Se così fosse difficilmente si sarebbero, così come, al contrario, è accaduto, sviluppati diversi orientamenti giurisprudenziali dei giudici della legittimità, visto e considerato – così ha sostenuto l’avvocato Piccirillo – che esistono dei pronunciamenti della Cassazione e dunque un orientamento, quand’anche minoritario che, rispetto al mancato deposito di tutti gli atti d’indagine da parte del Pm, ha deciso per la nullità e non per l’inutilizzabilità.

Esistendo questo orientamento ed esistendo l’orientamento maggioritario opposto, esiste anche quella condizione che permette al giudice ordinario, in questo caso il presidente della corte di Assise di Santa Maria Capua Vetere, di orientarsi in direzione del primo o del secondo pronunciamento della Cassazione.

La corte Costituzionale, al riguardo, si è pronunciata con chiarezza e l’ha fatto attraverso la sentenza 456 del 1989, la quale, ad avviso dell’avvocato Piccirillo, non va, in quanto datata, snobbata. Al contrario, si tratta del’ l’unica sentenza relativa a questa materia.

Dopo di essa, la Consulta ha prodotto solamente ordinanze che sistematicamente hanno respinto le questioni di legittimità costituzionali sollevate in processi in cui un giudice aveva effettuato, per l’appunto, quell’interpretazione adeguatrice, consentitagli dal fatto che la giurisprudenza di legittimità si fosse pronunciata in maniera non univoca rispetto all’applicazione di una norma.

La corte Costituzionale delimita con chiarezza il proprio perimetro di competenza e afferma che questa può riguardare solamente i casi in cui nel processo ordinario è pacifica l’avvenuta lettura della norma non conforme alla Costituzione, perché per diritto vivente, per pronunciamento della corte di Cassazione a Sezioni Riunite, è, per l’appunto, pacifico che l’interpretazione è quella è basta e non ce ne possono essere altre.

A quel punto, il giudice ordinario dovrà uniformarsi a quell’unico orientamento, diremmo meglio, a quell’unico orientamento possibile, visto che l’intervento delle Sezioni Riunite della corte di Cassazione non può arrivare al punto di cancellare o stravolgere interpretativamente il testo di una norma.

Siccome, poi, il giudice ordinario è “costretto” a seguire il pronunciamento delle Sezioni Riunite, che a loro volta non possono andare al di là di un segno interpretativo della norma, non competendo a loro una funzione differente, diventa ovvio che l’unico giudice in grado di intervenire è quello della corte Costituzionale, alla quale si chiederà un sì o un no rispetto alla costituzionalità di quella legge, di quella norma.

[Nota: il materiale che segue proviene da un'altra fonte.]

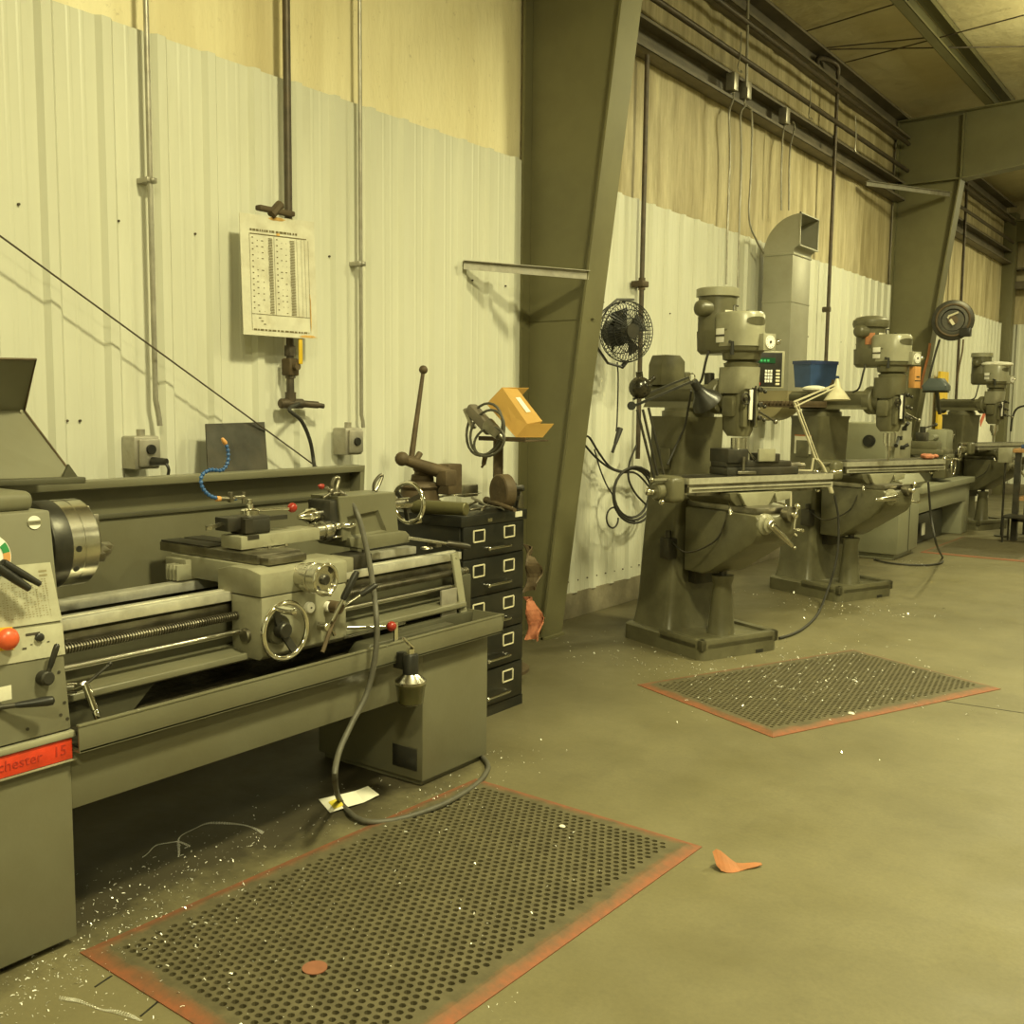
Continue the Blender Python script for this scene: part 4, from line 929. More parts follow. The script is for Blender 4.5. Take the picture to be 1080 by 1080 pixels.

Quel sì e quel no che non possono essere, invece, chiesti per dipanare una disputa o una non univocità giurisprudenziale. Il mestiere della corte Costituzionale, infatti, non è quello di erogare pareri sulla prevalenza di un orientamento sull’altro e non è quello di entrare nel merito della decisione del giudice ordinario relativa al suo uniformarsi all’uno o all’altro orientamento.

Ripetiamo e concludiamo: può darsi anche che la multiformità della giurisprudenza riguardo ad una norma possa lo stesso prevedere, secondo noi, l’ipotesi che ognuna di queste interpretazioni, al di là del loro segno, possa prestarsi alla presentazione di un’istanza di legittimità costituzionale, ma questo oggi non è previsto negli orientamenti della Consulta anche perché, se da ogni processo partisse, a fronte di un diniego opposto da un giudice ad un’eccezione di nullità, la presentazione di una questione di legittimità costituzionale, occorrerebbero 10 mila giudici in azione e in servizio nel palazzo della corte Costituzionale.

È ovvio che nel momento in cui è la Cassazione o il Consiglio di Stato a porre un quesito alla Consulta, il discorso è differente perché questo avviene in un numero limitato di casi.

Gli orientamenti della Consulta, ripetiamo, sono definiti con chiarezza dalla sentenza del 1989 – la numero 456 – alla quale, non a caso (e come già detto), non ha fatto seguito nessun’altra sentenza, ma solamente ordinanze di rigetto.